Non ho una speranza definitiva, perché è il Signore ad aprire le vie: da parte nostra non possiamo esprimere attese specifiche. Ma ci sono due cose: penso che con gli ortodossi dobbiamo innanzitutto tessere nuovamente una memoria comune. Quello che ci ha separato è l’allontanamento reciproco, che ci ha reso estranei gli uni agli altri. Per superare questo dato di fatto, dobbiamo ritrovare la nostra memoria comune. Questo esige non solo un lavoro in approfonditi colloqui ecumenici, ma che le nostre chiese inventino tempi di pellegrinaggio, di preghiera, di raduni che possano ricreare un’esperienza condivisa. Le chiese sorelle di Roma e di Costantinopoli per esempio ce ne danno un modello bellissimo con le loro visite reciproche: quando una vive un evento importante, l’altra è presente. Queste visitazioni creano una memoria comune che permette di costruire insieme una storia.

Il secondo punto che dobbiamo incentivare per dare speranza all’ecumenismo è la testimonianza comune. Pensiamo alla visita comune del papa e del patriarca ecumenica all'isola Lesbo: costituisce una testimonianza davanti all’Europa intera, e una testimonianza estremamente profetica. Ma più localmente anche, sul piano pastorale, se riusciamo ad assumere insieme tra diverse chiese la preparazione dei matrimoni dei fedeli delle nostre comunità, o l’accompagnamento della diaspora, degli immigrati, certamente daremo dei segni importanti di una via percorsa in comune.

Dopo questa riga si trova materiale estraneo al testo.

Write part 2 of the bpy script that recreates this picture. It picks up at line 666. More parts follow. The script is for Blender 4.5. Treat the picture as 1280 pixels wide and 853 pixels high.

Certo, la logica del cammino ecumenico nasce dalla preghiera del Signore ricordata in Giovanni 17: diventare uno per testimoniare Cristo insieme in modo credibile. Ma, allo stesso tempo, è anche testimoniando insieme di Cristo che si progredisce sempre di più verso l’unità. Le due logiche sono di pari importanza e si rispondono. Se il dialogo ecumenico tra specialisti non è accompagnato dal dialogo della vita e della testimonianza comune, rimarrà in gran parte sterile!